In 1820, Elizabeth’s insistence on having an education led her family to welcome yet another teacher: the monk Vasileios Romantzas. He had studied in Padua and had lived for almost ten years in Constantinople, teaching in a school that had been set up by the Ecumenical Patriarchy of Constantinople. For seven years, Elizabeth studied by his side daily, perfecting her Italian, ancient Greek, and French. The following year, during a visit to the Moutzan family home, her old teacher, Theodosios Dimadis, informed them of the outbreak of the Greek Revolution: ‘The Greeks have taken up arms against the Ottomans […] Patra and the surrounding areas have already shaken off the yoke of slavery…’. She noted in her diary that, when she heard the news, she felt her blood boil with the desire to also bear arms. At the same time, however, she understood that, as a woman, and, furthermore, one from Zakynthos, this was an impossible dream: ‘I said  I desired it from the bottom of my heart, but I looked at the walls of the house that keep me closed in; I looked at the long dress of female slavery, and I remembered that I am a woman, furthermore, a woman from Zakynthos, and I sighed…’.

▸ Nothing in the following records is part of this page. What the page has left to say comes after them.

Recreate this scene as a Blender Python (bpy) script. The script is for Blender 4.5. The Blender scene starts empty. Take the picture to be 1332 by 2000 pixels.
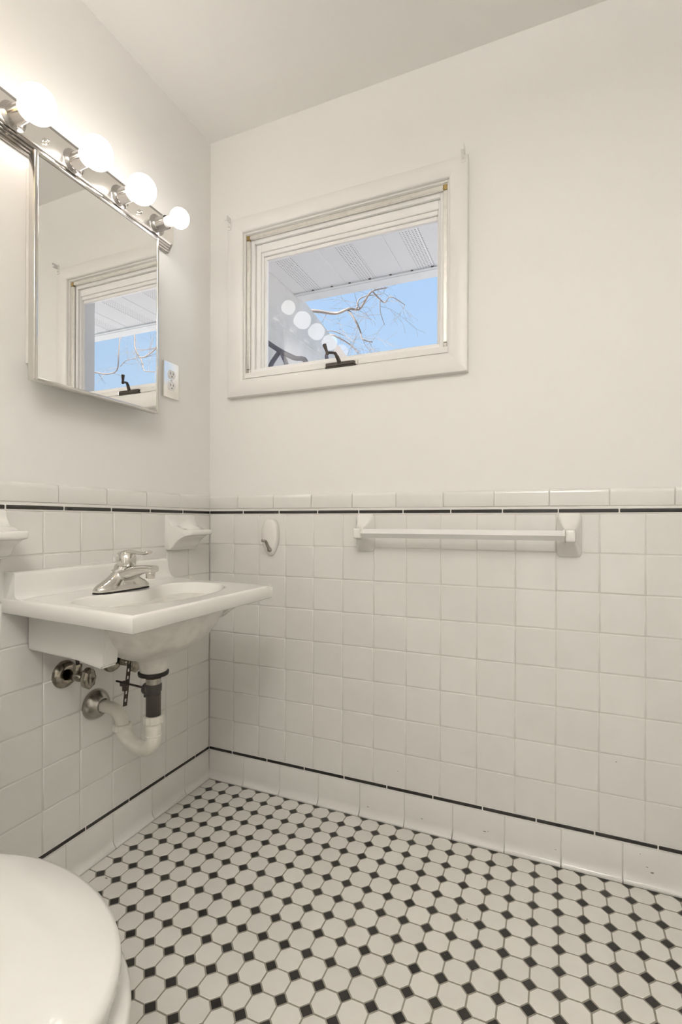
import bpy, bmesh, math, random
from mathutils import Vector, Matrix
random.seed(7)
S = bpy.context.scene
COL = S.collection
PI = math.pi

# ------------------------------------------------------------------ camera
YAW, ROLL = 0.4020, 0.0033
fw = Vector((-math.sin(YAW), math.cos(YAW), 0)); rt = Vector((math.cos(YAW), math.sin(YAW), 0)); up = Vector((0, 0, 1))
r3 = rt*math.cos(ROLL) + up*math.sin(ROLL); u3 = up*math.cos(ROLL) - rt*math.sin(ROLL)
cd = bpy.data.cameras.new('camera'); cam = bpy.data.objects.new('camera', cd); COL.objects.link(cam)
m = Matrix((r3, u3, -fw)).transposed().to_4x4(); m.translation = Vector((1.1905, -1.5292, 0.968)); cam.matrix_world = m
cd.sensor_fit = 'HORIZONTAL'; cd.sensor_width = 36.0; cd.lens = 965.2146/1332*36.0; cd.shift_y = 18.657/1332
cd.clip_start = 0.02
S.camera = cam
S.view_settings.view_transform = 'Standard'; S.view_settings.look = 'None'
S.view_settings.gamma = 1.0; S.view_settings.use_curve_mapping = False
S.view_settings.exposure = 0.08

# ------------------------------------------------------------------ world, sun, added fill lamps
w = bpy.data.worlds.new('world'); S.world = w; w.use_nodes = True
nt = w.node_tree; nt.nodes.clear()
tc = nt.nodes.new('ShaderNodeTexCoord'); sx = nt.nodes.new('ShaderNodeSeparateXYZ'); rp = nt.nodes.new('ShaderNodeValToRGB')
bg = nt.nodes.new('ShaderNodeBackground'); wo = nt.nodes.new('ShaderNodeOutputWorld')
nt.links.new(tc.outputs['Generated'], sx.inputs[0]); nt.links.new(sx.outputs['Z'], rp.inputs[0])
nt.links.new(rp.outputs[0], bg.inputs[0]); nt.links.new(bg.outputs[0], wo.inputs[0])
rp.color_ramp.elements[0].position = 0.0; rp.color_ramp.elements[0].color = (0.60, 0.80, 1.0, 1)
rp.color_ramp.elements[1].position = 1.0; rp.color_ramp.elements[1].color = (0.28, 0.52, 0.95, 1)
bg.inputs[1].default_value = 0.95
sl = bpy.data.lights.new('sun', 'SUN'); so = bpy.data.objects.new('sun', sl); COL.objects.link(so)
sl.energy = 25.0; sl.angle = 0.009; sl.color = (1.0, 0.95, 0.88)
so.rotation_euler = Vector((-0.55, -0.55, 0.9)).to_track_quat('Z', 'Y').to_euler()
al = bpy.data.lights.new('fill_down_light', 'AREA'); ao = bpy.data.objects.new('fill_down_light', al); COL.objects.link(ao)  # unseen fill lamp added to brighten the room
al.shape = 'DISK'; al.size = 0.46; al.energy = 6.5; al.color = (1.0, 0.975, 0.945)
ao.location = (1.25, -1.95, 2.095)
ul = bpy.data.lights.new('fill_up_light', 'AREA'); uo = bpy.data.objects.new('fill_up_light', ul); COL.objects.link(uo)  # added uplight, brightens the room by bounce off the ceiling
ul.shape = 'DISK'; ul.size = 0.42; ul.energy = 36.0; ul.color = (1.0, 0.975, 0.945)
uo.location = (1.25, -1.95, 2.225); uo.rotation_euler = (math.radians(180), 0, 0)
BULB = 8.0
hl = bpy.data.lights.new('hall_fill_light', 'AREA'); ho = bpy.data.objects.new('hall_fill_light', hl); COL.objects.link(ho)  # added fill light shining in through the made-up doorway
hl.shape = 'RECTANGLE'; hl.size = 0.9; hl.size_y = 1.9; hl.energy = 4.0; hl.color = (1.0, 0.965, 0.92)
ho.location = (1.40, -3.05, 1.15); ho.rotation_euler = (math.radians(90), 0, 0)

# ------------------------------------------------------------------ materials
def mat(name, col=(.8, .8, .8), rough=.5, metal=0.0, spec=.5, coat=0.0, emit=None, es=0, trans=0, ior=1.45,
        noise=None, bump=None, vary=0.0):
    """noise=(scale, amount, colour2)  bump=(scale, strength, distance)  vary=per object value jitter"""
    M = bpy.data.materials.new(name); M.use_nodes = True
    n = M.node_tree.nodes; l = M.node_tree.links; b = n['Principled BSDF']
    b.inputs['Base Color'].default_value = (*col, 1); b.inputs['Roughness'].default_value = rough
    b.inputs['Metallic'].default_value = metal; b.inputs['Specular IOR Level'].default_value = spec
    b.inputs['Coat Weight'].default_value = coat; b.inputs['Coat Roughness'].default_value = 0.06
    b.inputs['Transmission Weight'].default_value = trans; b.inputs['IOR'].default_value = ior
    if emit: b.inputs['Emission Color'].default_value = (*emit, 1); b.inputs['Emission Strength'].default_value = es
    src = None
    if noise or bump:
        g = n.new('ShaderNodeNewGeometry')
    if noise:
        t = n.new('ShaderNodeTexNoise'); t.inputs['Scale'].default_value = noise[0]; t.inputs['Detail'].default_value = 5
        l.new(g.outputs['Position'], t.inputs['Vector'])
        r = n.new('ShaderNodeMapRange'); r.inputs['From Min'].default_value = .45; r.inputs['From Max'].default_value = .75
        r.inputs['To Max'].default_value = noise[1]; l.new(t.outputs['Fac'], r.inputs['Value'])
        mx = n.new('ShaderNodeMix'); mx.data_type = 'RGBA'; mx.inputs['A'].default_value = (*col, 1); mx.inputs['B'].default_value = (*noise[2], 1)
        l.new(r.outputs[0], mx.inputs['Factor']); src = mx.outputs['Result']
    if vary:
        oi = n.new('ShaderNodeObjectInfo'); mr = n.new('ShaderNodeMapRange')
        mr.inputs['To Min'].default_value = 1 - vary; mr.inputs['To Max'].default_value = 1.0
        l.new(oi.outputs['Random'], mr.inputs['Value'])
        hs = n.new('ShaderNodeHueSaturation'); hs.inputs['Color'].default_value = (*col, 1)
        if src: l.new(src, hs.inputs['Color'])
        l.new(mr.outputs[0], hs.inputs['Value']); src = hs.outputs['Color']
    if src: l.new(src, b.inputs['Base Color'])
    if bump:
        t2 = n.new('ShaderNodeTexNoise'); t2.inputs['Scale'].default_value = bump[0]; t2.inputs['Detail'].default_value = 3
        l.new(g.outputs['Position'], t2.inputs['Vector'])
        bp = n.new('ShaderNodeBump'); bp.inputs['Strength'].default_value = bump[1]; bp.inputs['Distance'].default_value = bump[2]
        l.new(t2.outputs['Fac'], bp.inputs['Height']); l.new(bp.outputs[0], b.inputs['Normal'])
    return M

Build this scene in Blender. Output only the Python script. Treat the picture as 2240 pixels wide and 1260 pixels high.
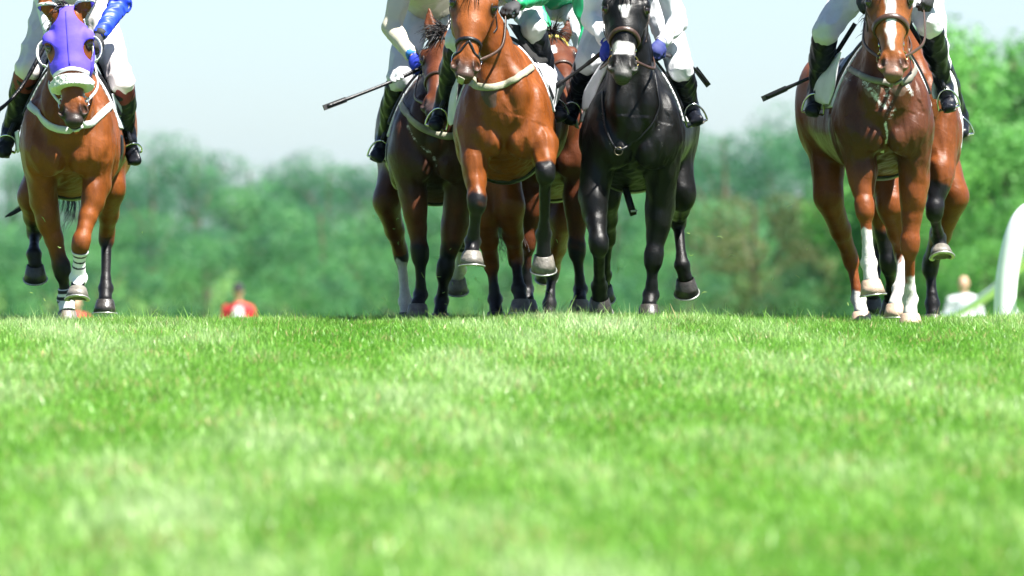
import bpy, math, random
import numpy as np
from mathutils import Vector, Matrix
f32 = np.float32
random.seed(7); rng = np.random.default_rng(11)
sc = bpy.context.scene
col = sc.collection
for _o in list(bpy.data.objects): bpy.data.objects.remove(_o)

# ------------------------------------------------------------------ camera, sky, sun, exposure
CAM_Z = 0.6; FPX = 18000.0; PITCH = math.atan(175.0 / FPX)      # focal length in photo pixels
cam_d = bpy.data.cameras.new('camera'); cam = bpy.data.objects.new('camera', cam_d); col.objects.link(cam)
cam.location = (0, 0, CAM_Z); cam.rotation_euler = (math.pi / 2 - PITCH, 0, 0)
cam_d.sensor_width = 36.0; cam_d.lens = FPX / 2240.0 * 36.0
cam_d.clip_start = 0.1; cam_d.clip_end = 6000
cam_d.dof.use_dof = True; cam_d.dof.focus_distance = 45.0; cam_d.dof.aperture_fstop = 4.3
sc.camera = cam
SUN_EL = math.radians(64); SUN_AZ = math.radians(122)   # azimuth clockwise from +Y: in front right
sund = Vector((math.sin(SUN_AZ) * math.cos(SUN_EL), math.cos(SUN_AZ) * math.cos(SUN_EL), math.sin(SUN_EL)))
w = bpy.data.worlds.new('World'); sc.world = w; w.use_nodes = True
nt = w.node_tree; bg = nt.nodes['Background']
sky = nt.nodes.new('ShaderNodeTexSky'); sky.sky_type = 'NISHITA'; sky.sun_disc = False
sky.sun_elevation = SUN_EL; sky.sun_rotation = SUN_AZ; sky.air_density = .66; sky.dust_density = .55; sky.ozone_density = 3.0
nt.links.new(sky.outputs[0], bg.inputs[0]); bg.inputs[1].default_value = 0.05
sl = bpy.data.lights.new('sun', 'SUN'); sl.energy = 5.0; sl.angle = math.radians(0.6); sl.color = (1.0, 0.965, 0.9)
so = bpy.data.objects.new('sun', sl); col.objects.link(so); so.rotation_euler = sund.to_track_quat('Z', 'Y').to_euler(); so.location = (20, -10, 40)
sc.view_settings.view_transform = 'Standard'; sc.view_settings.look = 'None'; sc.view_settings.gamma = 1.0
sc.view_settings.exposure = 1.98; sc.view_settings.use_curve_mapping = False
sc.render.engine = 'CYCLES'
sc.cycles.max_bounces = 6; sc.cycles.diffuse_bounces = 3; sc.cycles.glossy_bounces = 2; sc.cycles.transparent_max_bounces = 8
sc.cycles.volume_bounces = 0; sc.cycles.caustics_reflective = False; sc.cycles.caustics_refractive = False

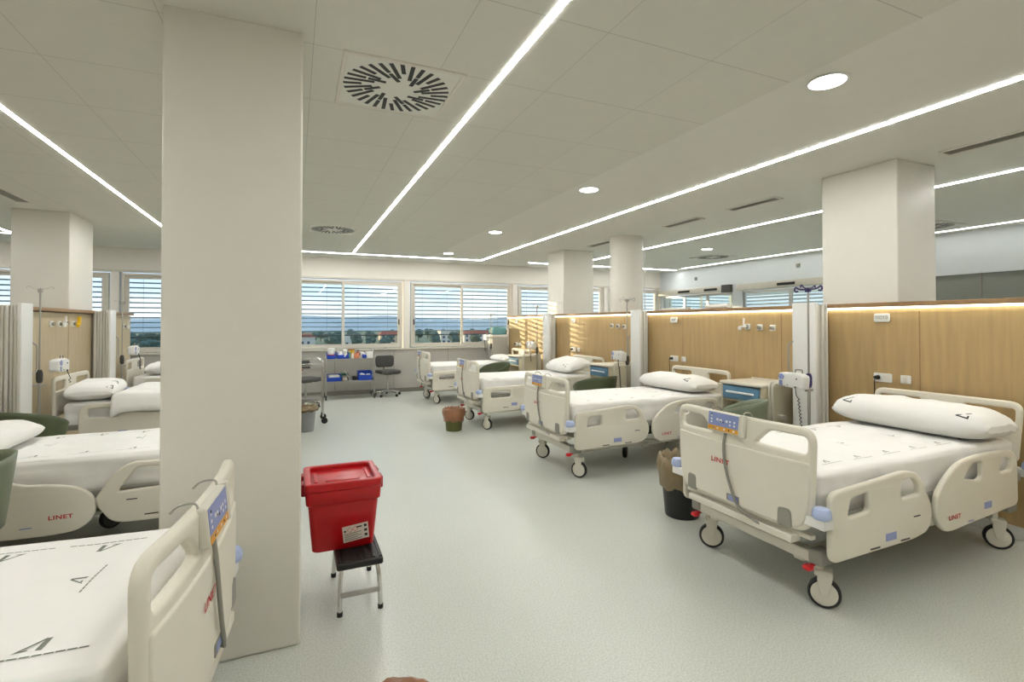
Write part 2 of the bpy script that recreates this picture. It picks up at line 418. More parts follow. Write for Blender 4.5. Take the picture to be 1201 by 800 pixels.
# wall on the far right with sliding doors; a corridor behind it
b = MB(); b.box(XR, XR+.12, YB, 2.4, 0, H); b.box(XR, XR+.12, 2.4, YW, 2.24, H); b.box(XR, XR+.12, 8.32, 8.62, 0, 2.24); b.box(XR, XR+.12, 11.0, YW, 0, 2.24); b.box(XR, XR+.12, 4.9, 6.0, 0, 2.24)
struct('wall_right', b, M['wallcool'], smooth=False)
b = MB(); b.box(XR+.04, XR+.08, 2.4, 4.9, 0, 2.24)
struct('door_3', b, M['darkglass'], smooth=False)
b = MB()
for yy in (3.25, 4.05): b.box(XR+.03, XR+.09, yy-.01, yy+.01, 0, 2.24)
struct('trim_3', b, M['trim'], smooth=False)
b = MB(); b.box(XR+2.9, XR+3.0, YB, YW, 0, 1.2); b.box(XR+2.9, XR+3, YB, YW, 2.3, H); b.box(XR+2.9, XR+3, YB, 4, 1.2, 2.3); b.box(XR+2.9, XR+3, 7.4, 7.9, 1.2, 2.3); struct('wall_right', b, M['wallcool'], smooth=False)
bl = thing('corridor_blind', 'white slatted blind seen through the sliding glass doors', 'blind', (XR+3.05, 4, 1.2))
b = MB()
for k in range(11): b.box(-.04, .04, 0, 7.1, -.002, .002, T=Matrix.Translation((0, 0, .05+k*.1)) @ Matrix.Rotation(math.radians(32), 4, 'Y'))
b.build('slats', M['white'], bl, smooth=False)
for i, (y0, y1) in enumerate(((8.62, 11.0), (6.0, 8.32))):
    d = bpy.data.objects.new('door_%d' % (i+1), None); C.objects.link(d); d.location = (XR, y0, 0); d['kind'] = 'structure'
    W = y1-y0; k = 3 if i == 0 else 2
    for q in range(k):
        a0 = W*q/k; a1 = W*(q+1)/k
        b = MB(); b.prism([(a0, 0), (a1, 0), (a1, 2.22), (a0, 2.22)], [[(a0+.035, .08), (a1-.035, .08), (a1-.035, 2.17), (a0+.035, 2.17)]], .04, .003, 1, T=frame_T((.05, 0, 0), (0, 1, 0), (0, 0, 1)))
        df = b.build('door_frame', M['steel'], d)
        b = MB(); b.box(.047, .053, a0+.03, a1-.03, .07, 2.18); b.build('glass', M['doorglass'], df)
    b = MB(); b.box(-.10, 0, -.02, W+.1, 2.24, 2.38, .006); b.build('header', M['frame'], d)
    for yy in ((.55, 1.45) if i == 0 else (1.15,)):
        b = MB(); b.box(-.125, -.10, yy-.2, yy+.2, 2.28, 2.335, .006); b.build('sensor', M['black'], d)
    if i == 0:
        b = MB(); b.box(-.11, .0, -.02, .22, 2.22, 2.395, .004); b.build('header_cap', M['dgrey'], d)
for i, (yy, zz) in enumerate(((9.75, 2.62), (6.95, 2.66), (8.35, 2.30))):
    b = MB(); b.box(-.02, 0, -.04, .04, -.04, .04, .006); b.box(-.028, -.02, -.02, .02, -.02, .02, .004)
    o = b.build('wall_sensor', M['grey']); o.location = (XR, yy, zz)
    tag(o, ['small grey square sensor above the left sliding door', 'small grey square sensor high above the right sliding door', 'small grey switch plate between the two sliding door headers'][i], 'sensor')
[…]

A short while after the death of her teacher in 1826, and despite having frequently considered entering a convent-retreat (because she was suffocated by the pressure of her patriarchal environment and could devote herself to reading and writing), she finally gave in to family and social pressure and married Nikolaos Martinegou, a Zakynthian noble. They had a son, Elizavetios, in 1831. Elizabeth Moutzan-Martinegou died in Zakynthos the following year.

Π.2173

‘It is my wish that I, the unfortunate, should also see liberty return to Greece…’ 

Kantounis Nikolaos (1768-1834)
Elizabeth Moutzan- Martinegou, ca 1832
Oil on canvas, d:88×68,5 cm.
NGASM Π.2173
©National Gallery – Alexander Soutsos Museum, Photo: Stavros Psiroukis

The first female Greek novelist

Elizabeth Moutzan-Martinegou is regarded as possibly the first female Greek novelist, having left more than ten theatrical dramas in Greek and around sixteen works in Italian. However, we would say that her most important work is her Autobiography. This is an important literary text, written with directness, grace and a romantic attitude in the colloquial language of the Ionian ruling class. Through a detailed sketch of her life, we gain a picture of the social life of an aristocratic woman at the beginning of the 19th century in Zakynthos. Elizabeth does not hesitate to bring up the conflict she experienced as a woman with the conservative society of her homeland. ‘My mother had the responsibility for those things that are within the house; my uncle was and is responsible for and has authority over the property; my father took care of political affairs, and knew nothing of household matters, and so my mother was responsible for raising the children but did not have the means. […] Our household had (as it still does) that old-fashioned, barbaric, unnatural, and inhuman belief that women should be kept apart from human society’.

The restrictions and obstacles that young Elizabeth had to face led her to find comfort in her books and writing, and it was through these that she had her own revolution, at a time characterised by insurgency and the need for freedom. She was scathing about the limitations a male-dominated society placed on her sex. ‘No, to being obedient and quiet just because this is what my relatives wished; no, to getting married, because this is not what I wished: and so I had to remain forever at home. Forever at home! Ah! This thought frightened me: I saw that this house had decided that it wished to cause me an imminent and dreadful death. […] What? I said to myself. Must I die, and die without doing good? Without having fulfilled that aim for which God places people on this earth? Miserable Eliza!’

Ultimately, Elizabeth gave in to the constant pressure from her family and decided to marry, believing that in this way she would at least be able to leave her family home, which was a prison to her.